E é o que Descartes faz após um período de viagens ele se isola em um quartel onde, por não encontrar convívio social que o pudesse distrair, o faz entregar-se inteiramente aos seus pensamentos, aquele era de fato um momento propício. Pois ele possuía condições para isso, livrando-se de todas as obrigações e, repousando assim, de uma solidão pacífica. Neste momento Descartes encontra-se livre e, é aí que surgem, as meditações metafísicas. Como fala Descartes a respeito de suas meditações: “Não estou seguro se deva falar-vos a respeito das primeiras meditações que por aí realizei; já que por serem tão metafísicas e tão incomuns, é possível que não serão apreciadas por todos. Contudo, para que seja possível julgar se os fundamentos que escolhi são suficientemente firmes, vejo-me, obrigado a falar-vos delas”.

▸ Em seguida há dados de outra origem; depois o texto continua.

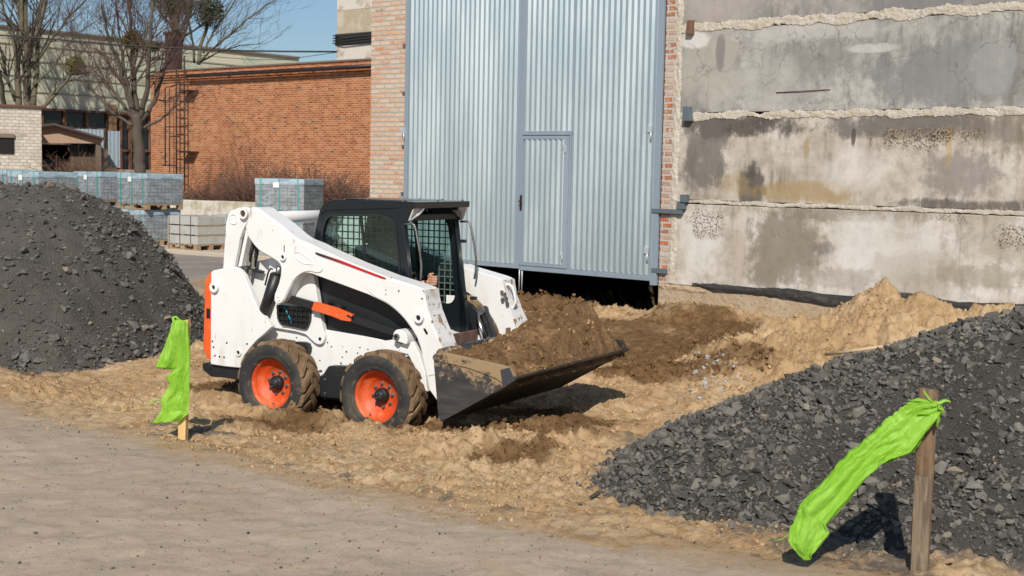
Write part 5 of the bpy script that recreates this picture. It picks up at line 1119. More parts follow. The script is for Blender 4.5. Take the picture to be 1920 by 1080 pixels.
# ladder with side frame on the brick building
LD = empty('roof_ladder', tuple(BB.P), BB.a); tag(LD, 'rusty steel ladder fixed to the left end of the orange brick building', 'ladder'); LM = simple('dark_rusty_steel', (.045, .026, .02), .8, .2)
for px in (331, 346): u, z0 = BB.uz(px, 345, -.35); _, z1 = BB.uz(px-5, 105, -.35); MB().tube([(u, -.35, z0-.3), (u, -.35, z1)], .035, 6).build('rail', LM, LD)
ua, _ = BB.uz(331, 250, -.35); ub, _ = BB.uz(346, 250, -.35); z = 1.2
while z < z1: MB().tube([(ua, -.35, z), (ub, -.35, z)], .018, 6).build('rung', LM, LD); z += .33
u, z0 = BB.uz(310, 310, -.4); _, z1b = BB.uz(310, 165, -.4); uc, _ = BB.uz(318, 250, -.4); MB().tube([(u, -.4, z0), (u, -.4, z1b), (ua, -.38, z1b+.1)], .03, 6).build('side_frame', LM, LD); MB().tube([(uc, -.4, z0), (uc, -.4, z1b)], .02, 6).build('side_frame', LM, LD); MB().tube([(u-.2, -.4, z0), (ua, -.38, z0)], .03, 6).build('side_frame', LM, LD); zq = (z0+z1b)/2; MB().tube([(u, -.4, zq), (ua, -.38, zq)], .02, 6).build('side_frame', LM, LD)
for pz in (170, 285): _, z_ = BB.uz(350, pz, -.3); MB().box(ub-.25, ub+.45, -.45, 0, z_-.03, z_+.03).build('wall_bracket', LM, LD)
# ================================================================== long factory behind
def vpang(vx): return math.atan2(FPX, vx-960)
FA = Fr(aty(130, 204, 66), math.atan2(.79, .613)); FC = empty('factory_building', tuple(FA.P), FA.a); tag(FC, 'long pale green and cream factory with a dark window strip behind the trees', 'building')
CRM = simple('cream_green_cladding', (.60, .58, .44), .85, 0, [(.18, .45, .62, (.47, .53, .41), (1, 1, 2)), (.9, .55, .75, (.36, .33, .25), (.3, 1, 3))], (2, .3, .05))
fz = lambda px, py: FA.uz(px, py)
uA = fz(-60, 150)[0]; uB = fz(560, 180)[0]; zT = fz(130, 64)[1]; zM = fz(130, 205)[1]; zW = fz(150, 238)[1]
print('factory', uA, uB, zT, zM, zW)
MB().box(uA, uB, 0, 12, zM, zT).build('cladding', CRM, FC)
for k in range(1, 5): MB().box(uA, uB, -.04, 0, zM+(zT-zM)*k/5-.03, zM+(zT-zM)*k/5+.03).build('cladding_joint', simple('joint_grey', (.30, .29, .23), .9), FC)
MB().box(uA, uB, -.12, 12.2, zT+.003, zT+.10).build('roof_edge', simple('roof_edge_brown', (.20, .165, .14), .8), FC)
MB().box(uA, uB, -.18, .0, zM-.12, zM-.003).build('ledge', simple('rusty_ledge', (.12, .06, .04), .8), FC)
DW = simple('dark_panes', (.018, .024, .030), .15, 0, [(3, .5, .7, (.05, .06, .065))]); WPO = simple('brown_window_frame', (.17, .085, .055), .8)
MB().box(uA, uB, .12, 12, .2, zM-.12).build('window_strip', DW, FC)
u = uA
while u < uB: MB().box(u, u+.14, .0, .12, zW, zM-.12).build('mullion', WPO, FC); u += 1.25
uw0, uw1 = fz(217, 260)[0], fz(300, 260)[0]; z3 = fz(240, 318)[1]; z2 = fz(240, 282)[1]
MB().box(uA, fz(203, 260)[0], -.05, .10, .2, zW-.02).build('lower_wall', simple('brown_render', (.20, .15, .11), .9), FC)
MB().box(fz(203, 260)[0], uw0, -.10, .11, .2, zW+1.2).build('pilaster', simple('brown_brick_pilaster', (.30, .19, .11), .9, 0, [(6, .5, .7, (.15, .10, .07))]), FC)
MB().box(uw0, uw1+6, -.08, .10, .2, z3).build('base_wall', simple('pink_render', (.52, .40, .34), .9, 0, [(3, .5, .65, (.60, .58, .55)), (9, .6, .7, (.2, .14, .1))]), FC)
for px in (225, 243, 262, 281): u = fz(px, 270)[0]; MB().box(u, u+.13, -.02, .11, z3, zM-.13).build('mullion', WPO, FC)
MB().box(uw0, uw1+6, -.03, .11, z2-.06, z2+.06).build('transom', WPO, FC)
CH = Fr(aty(325, 80, 63), WANG); chm = empty('chimney', tuple(CH.P), CH.a); tag(chm, 'short dark brick chimney rising behind the brick building', 'chimney'); u0, z0 = CH.uz(309, 95); u1, z1 = CH.uz(342, 62)
DBR = brickmat('dark_red_brick', [(.07, .035, .03), (.09, .042, .03), (.07, .03, .025), (.03, .02, .02)], (.08, .06, .05)); u1 = u0+.75; MB().box(u0, u1, 0, .45, .5, z1).build('stack', DBR, chm); MB().box(u0-.06, u1+.06, -.06, .51, z1+.003, z1+.12).build('cap', DBR, chm)
# ------------------------------------------------------------------ white brick shed, garage, sheet fence
SF = Fr(aty(78, 260, 50), math.radians(30)); sh = empty('brick_shed', tuple(SF.P), SF.a); tag(sh, 'small shed of pale whitewashed brick at the far left edge', 'shed')
WB = brickmat('pale_shed_brick', [(.54, .49, .41), (.60, .55, .48), (.64, .61, .55), (.30, .22, .15)], (.42, .36, .28), .26, .12, .014, (.78, .9, (.30, .22, .15), .6))
uS = -6.; zS = SF.uz(40, 201)[1]; MB().box(uS, 0, 0, 5, .3, zS).build('wall', WB, sh); MB().box(uS, .1, -.1, 5.1, zS+.002, zS+.08).build('roof', simple('rusty_roof_edge', (.14, .07, .05), .9), sh)
(a, b), (c_, d_) = SF.uz(-12, 288), SF.uz(26, 259); o_ = MB().box(a, c_, -.04, .02, b, d_).build('window', HOLE, sh); MB().box(a, c_, -.10, -.005, d_+.01, d_+.16).build('lintel', simple('broken_lintel', (.20, .16, .12), .9, 0, (), (8, .9, .03)), sh)
MB().box(uS, 0.02, -.06, 0, .3, SF.uz(40, 318)[1]).build('base_course', simple('pale_base', (.55, .50, .42), .9), sh)
GF = Fr(aty(78, 300, 54), math.radians(24)); ga = empty('open_garage', tuple(GF.P), GF.a); tag(ga, 'open fronted garage with tan gable and dark inside beside the pale shed', 'garage')
gz = lambda a, b, v=0.: GF.uz(a, b, v)
q = [gz(60, 238), gz(100, 235), gz(193, 261), gz(190, 269), gz(60, 268)]; TAN = simple('tan_gable_boards', (.40, .27, .19), .9, 0, [(4, .5, .7, (.30, .20, .14), (1, 1, .3))]); MB().prism(q, 0, .2).build('gable', TAN, ga)
q = [gz(56, 236), gz(100, 231), gz(196, 259), gz(196, 262.5), gz(100, 235.5), gz(56, 240)]; MB().prism(q, -.35, 6).build('roof', simple('dark_garage_roof', (.07, .05, .05), .8), ga)
ua_, _ = gz(60, 300); ub_, z0_ = gz(190, 330); zt_g = gz(100, 268)[1]; MB().box(ua_, ub_, 5, 5.2, .3, zt_g).build('back_wall', DK, ga); MB().box(ub_-.2, ub_, .02, 5, .3, zt_g).build('side_wall', simple('grimy_wall', (.14, .11, .085), .9), ga); MB().box(ua_, ua_+.2, .02, 5, .3, zt_g).build('side_wall', simple('grimy_wall', (.1, .1, .1)), ga)
MB().box(gz(90, 300)[0], gz(135, 300)[0], 2.0, 2.1, .3, gz(100, 298, 2.)[1]).build('inner_partition', simple('grey_partition', (.12, .13, .135), .8), ga)
MB().box(gz(135, 300)[0], gz(182, 300)[0], .6, .9, .3, gz(150, 285, .6)[1]).build('stored_boards', simple('dark_boards', (.09, .065, .045), .9, 0, [(6, .5, .7, (.16, .12, .08), (1, 1, .2))]), ga)
SFN = Fr(aty(213, 280, 57), math.radians(24)); sf = empty('sheet_fence', tuple(SFN.P), SFN.a); tag(sf, 'narrow blue grey corrugated sheet fence beside the garage', 'fence'); BSH = simple('blue_grey_sheet', (.30, .38, .43), .5, .2)
(a, b), (c_, d_) = SFN.uz(203, 314), SFN.uz(225, 246); corr(a, c_, b, d_, 0, .16).build('sheet', BSH, sf); (a2, b2), (c2, d2) = SFN.uz(132, 262, .6), SFN.uz(195, 243, .6); corr(a2, c2, 2.0, d2, .6, .16).build('sheet', BSH, sf); MB().box(a2, c2, .62, .68, .4, 2.05).build('fence_rail', BSH, sf)
# ------------------------------------------------------------------ low wall, kerb and yard
LW = Fr(aty(400, 395, 40.5), WANG+.10); lw = empty('low_wall', tuple(LW.P), LW.a); tag(lw, 'low whitewashed concrete wall in front of the dry bushes', 'wall')
WWH = simple('flaking_whitewash', (.56, .53, .46), .9, 0, [(2.2, .48, .62, (.40, .35, .26)), (6, .55, .7, (.30, .27, .20)), (1.4, .55, .7, (.35, .33, .20))], (10, .5, .01))
ua_ = LW.uz(300, 390)[0]; ub_ = LW.uz(690, 390)[0]; zt_w = LW.uz(400, 377)[1]; u = ua_; k = 0
while u < ub_: MB().box(u+.01, min(u+2.4, ub_), 0, .3, .1, zt_w+.01*(k % 2)).build('wall_section', WWH, lw, bevel=.02); u += 2.42; k += 1
KB = Fr(aty(370, 478, 29.5), WANG+.12); kb = empty('kerb', tuple(KB.P), KB.a); tag(kb, kind='structure'); a = KB.uz(200, 478)[0]; b = KB.uz(700, 478)[0]; MB().box(a, b, 0, 9.5, .2, KB.uz(370, 471)[1]).build('kerb_slab', simple('kerb_concrete', (.44, .385, .31), .9, 0, [(2.5, .5, .7, (.34, .29, .22))], (12, .4, .01)), kb, bevel=.02)
zk = KB.uz(370, 471)[1]; print('kerb z', zk, 'low wall', zt_w)
# yard tarmac
def yardh(X, Y): return terrain(X, Y, False)+.022
def ymask(X, Y, Z):
    wx = (X-WO[0])*WD[0]+(Y-WO[1])*WD[1]; return (wx < -6.3)
YRD = simple('dusty_yard_tarmac', (.235, .205, .175), .92, 0, [(.6, .45, .6, (.30, .26, .215), (1, 3, 1)), (5, .55, .7, (.19, .165, .14), (1, 2, 1))], (20, .4, .01))
yd = grid_mesh('yard', np.arange(-30, -3, .25), np.arange(21, 62, .25), yardh, YRD, None, True, None, ymask); tag(yd, kind='structure')
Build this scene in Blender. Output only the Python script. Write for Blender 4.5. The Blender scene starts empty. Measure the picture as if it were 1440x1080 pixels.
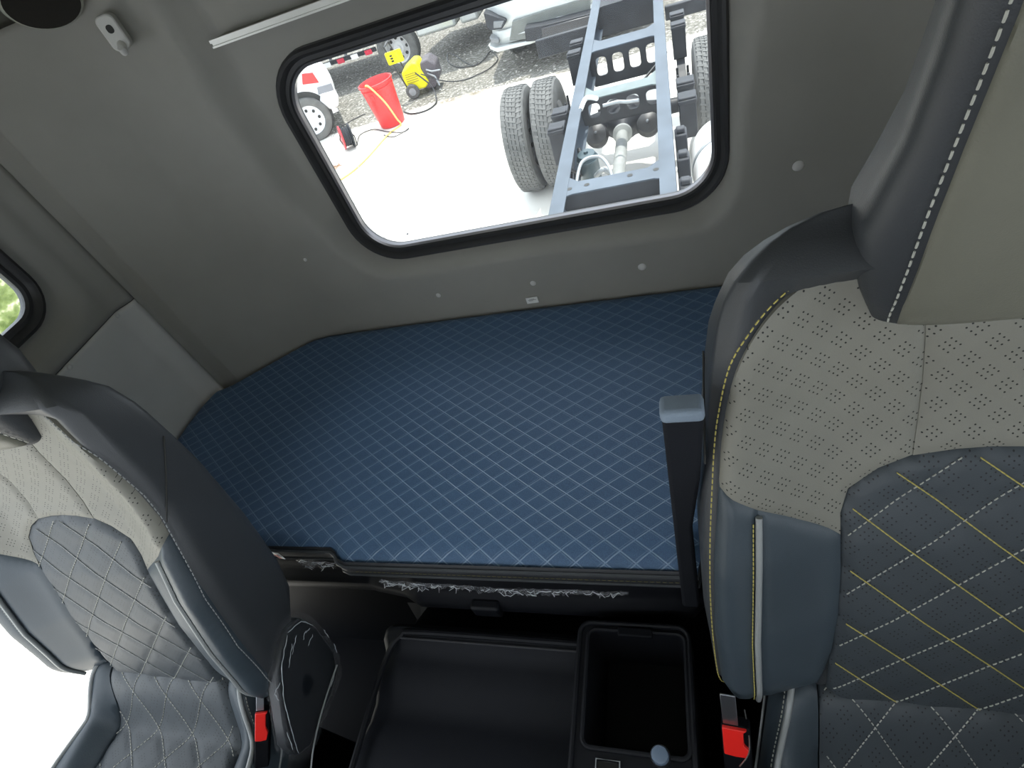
import bpy, bmesh, math, random
import numpy as np
from mathutils import Vector, Matrix, geometry
random.seed(7)
PI = math.pi
SC = bpy.context.scene
COL = SC.collection

# ------------------------------------------------------------------ camera
FPX = 771.94
cd = bpy.data.cameras.new('camera'); cam = bpy.data.objects.new('camera', cd); COL.objects.link(cam)
cd.sensor_fit = 'HORIZONTAL'; cd.sensor_width = 36.0; cd.lens = FPX / 1440 * 36.0
cd.clip_start = 0.02; cd.clip_end = 200
_X = Vector((0.94445523, -0.07932432, -0.31892313)); _Y = Vector((0.15604373, -0.7458219, 0.64761103)); _Z = Vector((-0.28923116, -0.66140558, -0.69201734))
cam.matrix_world = Matrix(((_X[0], -_X[1], -_X[2], 0), (_Y[0], -_Y[1], -_Y[2], 0), (_Z[0], -_Z[1], -_Z[2], 0), (0, 0, 0, 1)))
SC.camera = cam
def ray(px, py):
    d = ((px - 720) / FPX, (py - 540) / FPX, 1.0)
    return Vector([r[0]*d[0] + r[1]*d[1] + r[2]*d[2] for r in (_X, _Y, _Z)])
def atz(px, py, z): d = ray(px, py); return d * (z / d.z)
def aty(px, py, y): d = ray(px, py); return d * (y / d.y)
def atx(px, py, x): d = ray(px, py); return d * (x / d.x)

# ------------------------------------------------------------------ world, sun, exposure
w = bpy.data.worlds.new('sky'); SC.world = w; w.use_nodes = True
bg = w.node_tree.nodes['Background']; bg.inputs[0].default_value = (0.86, 0.93, 1.0, 1); bg.inputs[1].default_value = 1.7
sd = bpy.data.lights.new('sun', 'SUN'); sun = bpy.data.objects.new('sun', sd); COL.objects.link(sun)
sd.energy = 3.6; sd.angle = 0.009; sd.color = (1.0, 0.95, 0.86)
sun.rotation_euler = Vector((-0.10, -0.30, -1.0)).to_track_quat('-Z', 'Y').to_euler()
SC.view_settings.view_transform = 'Standard'; SC.view_settings.look = 'None'
SC.view_settings.gamma = 1.0; SC.view_settings.use_curve_mapping = False
SC.view_settings.exposure = 1.0

# ------------------------------------------------------------------ materials
class S:
    """small shader maths helper around node sockets"""
    def __init__(s, nt, sock): s.nt, s.k = nt, sock
    def _m(s, op, *a, clamp=False):
        n = s.nt.nodes.new('ShaderNodeMath'); n.operation = op; n.use_clamp = clamp
        for i, v in enumerate((s,) + a):
            if isinstance(v, S): s.nt.links.new(v.k, n.inputs[i])
            else: n.inputs[i].default_value = v
        return S(s.nt, n.outputs[0])
    def __add__(s, o): return s._m('ADD', o)
    def __sub__(s, o): return s._m('SUBTRACT', o)
    def __mul__(s, o): return s._m('MULTIPLY', o)
    def __truediv__(s, o): return s._m('DIVIDE', o)
    def frac(s): return s._m('FRACT')
    def abs(s): return s._m('ABSOLUTE')
    def lt(s, o): return s._m('LESS_THAN', o)
    def gt(s, o): return s._m('GREATER_THAN', o)
    def mx(s, o): return s._m('MAXIMUM', o)
    def mn(s, o): return s._m('MINIMUM', o)
    def rnd(s): return s._m('ROUND')
    def sqrt(s): return s._m('SQRT')
    def cl(s): return s._m('ADD', 0.0, clamp=True)
MATS = {}
def new_mat(name, col, rough=0.5, spec=0.5, metal=0.0):
    m = bpy.data.materials.new(name); m.use_nodes = True; nt = m.node_tree
    b = nt.nodes['Principled BSDF']
    b.inputs['Base Color'].default_value = (*col, 1); b.inputs['Roughness'].default_value = rough
    b.inputs['Metallic'].default_value = metal; b.inputs['Specular IOR Level'].default_value = spec
    return m, nt, b
def coord(nt, kind='Object'):
    tc = nt.nodes.new('ShaderNodeTexCoord'); return tc.outputs[kind]
def sep(nt, sock):
    n = nt.nodes.new('ShaderNodeSeparateXYZ'); nt.links.new(sock, n.inputs[0]); return [S(nt, n.outputs[i]) for i in range(3)]
def noise(nt, scale, detail=3, sock=None, rough=0.6, out='Fac'):
    n = nt.nodes.new('ShaderNodeTexNoise'); n.inputs['Scale'].default_value = scale; n.inputs['Detail'].default_value = detail
    n.inputs['Roughness'].default_value = rough
    nt.links.new(sock if sock else coord(nt), n.inputs['Vector']); return n.outputs[out]
def bump(nt, b, h, dist=0.001, strength=0.5, prev=None):
    n = nt.nodes.new('ShaderNodeBump'); n.inputs['Distance'].default_value = dist; n.inputs['Strength'].default_value = strength
    nt.links.new(h.k if isinstance(h, S) else h, n.inputs['Height'])
    if prev: nt.links.new(prev.outputs[0], n.inputs['Normal'])
    nt.links.new(n.outputs[0], b.inputs['Normal']); return n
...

Tudo o que Descartes aprendera em sua vida, dava-se por intermédio dos sentidos, e que muitas vezes os sentidos podem nos enganar e como ele próprio diz: “mas às vezes me dei conta de que esses sentidos eram falazes, e a cautela manda jamais confiar totalmente em quem já nos enganou uma vez”. Os sentidos podem nos enganar em relação às coisas pouco sensíveis, e a razão nos mostra que só podemos crer naquilo que de fato é certo e indubitável. Pois nem sempre aquilo que nos apresenta aos sentidos como verdadeiros, nem sempre o são. Um exemplo disso é quando observamos um objeto que está longe, este objeto nos parece pequeno, mas ao nos aproximarmos ele se torna grande, gigantesco. Ou quando estamos em um carro em movimento, estamos parados, mas a sensação que temos é que o redor que está se movendo. Sabemos, a verdade sobre tais coisas simples, por que possuímos a ideia disso. Porém aquilo que soa como verdadeiro (através do sensível), devido a sua complexidade só será de fato descoberto através de estudos detalhados. Como no caso das galáxias, dos planetas e afins; como aquela velha teoria de que a terra era o centro do universo, e assim sucessivamente.
Esses foram alguns exemplos que nos são proporcionados pelo sensorial. Entretanto, Descartes utiliza-se de exemplos mais ‘reais’, que se aproximam cada vez mais da nossa realidade, ou seja, do presente momento:
(...) que eu me encontre aqui, sentado perto do fogo, trajando um robe, tendo este papel nas mãos e outras coisas deste tipo. E como eu poderia negar que estas mãos e este corpo sejam meus? Exceto, talvez, que eu me compare a esses dementes, cujo cérebro está de tal maneira perturbado e ofuscado pelos negros vapores da bile que amiúde garantem que são reis, enquanto são bastante pobres; que estão trajados de ouro e púrpura, enquanto estão totalmente nus; ou imaginam ser vasos ou possuir um corpo de vidro. São dementes e eu não seria menos excêntrico se me pautasse por seus exemplos. (DESCARTES, Meditações Metafísicas, 1999, pág. 250).
Este é o primeiro grande momento das meditações, onde Descartes une a tese da dúvida do sensível com o presente momento. E negar que ele esteja de fato sentado em sua poltrona, trajando seu robe e escrevendo é agir como um louco. Entretanto, Descartes lança mão de outro argumento, que nos faz duvidar deste fato do “presente”, que reforce a tese deste recusa, dos sentidos, mesmo sendo estes reais. É o que ele nos sugere a seguir:
Contudo, devo aqui ponderar que sou homem, e, consequentemente, que tenho o hábito de dormir e de representar, em meus sonhos, as mesmas coisas, ou algumas vezes menos prováveis, que esses dementes despertos. Quantas vezes me aconteceu sonhar, durante a noite, que me encontrava neste lugar, vestido e próximo do fogo, apesar de me achar totalmente nu em minha cama? Afigura-se-me agora que não é com olhos adormecidos que olho para este papel; que esta cabeça que eu movo não se encontra adormecida; que é com intento deliberado que estendo esta mão e que a sinto: o que sucede no sono não se encontra adormecida; que é com intento deliberado que estendo esta mão e que a sinto: o que sucede no sono não parece ser tão claro nem tão inconfundível quanto tudo isso. (DESCARTES, Meditações Metafísicas, 1999, pág. 251).